All so embarrassing. And yet there can be no doubting the positive effect his pleasure had on me. Later, during the rest of my school years, I continued to receive his encouragement, and from his mother a little reward which helped supplement my meagre pocket money. Yes, truth will out!

So that’s how my poetry began … and continued … and continues, for even now there can be errors of fact, and there can be controversy regarding suitability and taste, not to mention difference of opinion on technical matters and presentation.

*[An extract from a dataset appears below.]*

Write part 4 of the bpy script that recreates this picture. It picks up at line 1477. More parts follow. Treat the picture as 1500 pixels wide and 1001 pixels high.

When, a few years ago, I decided it might be worthwhile at last to bring together and present my poetry, I decided to call it ‘Lines of a lifetime’, and organised the poems alphabetically by title. But this gave rise to an objection, and so I postponed further action. I have been urged, in the end, to sort the poems according to subject, not at all easy … as many poems fall into a number of subject categories, leading either to perceived misrepresentation or to duplication. Tough. The total collection now appears under the original title, above, but with these 11 subtitles: 1) ‘Cadiz’, poems on situations and individuals in Cadiz, 2) ‘Eros – foibles of the flesh’, 3) ‘Eros – heavings of the heart’, 4) ‘Eros – in absentia’, 5) ‘Measuring up’ and some of the inside story, 6) ‘Mixed blessings’ food, drink and quirks of the table, 7) ‘The Natural World – heaven and earth’, 8) ‘The Natural World – the bestiary I’, 9) ‘The Natural World – the bestiary II’, cattributes A-Z, and others, 10) ‘Words at play’ plays on words expressed in verse, 11) ‘Wrestling at dawn’ or, simply, Juvenilia. There is a twelfth heading or subtitle, ‘Series apparatus’ with subject notes and information on prior publication, chronology etc.

Hopefully, these subtitles and the accompanying comments will provide some insight into the range and nature of experiences I thought fit to express in verse. The poems, covering the period 1947 to the present, include ones written or conceived in the U.K., Australia, New Zealand, France, Spain, Germany and India. The majority are in English, many are in Spanish and there is a handful in other languages both dead and alive.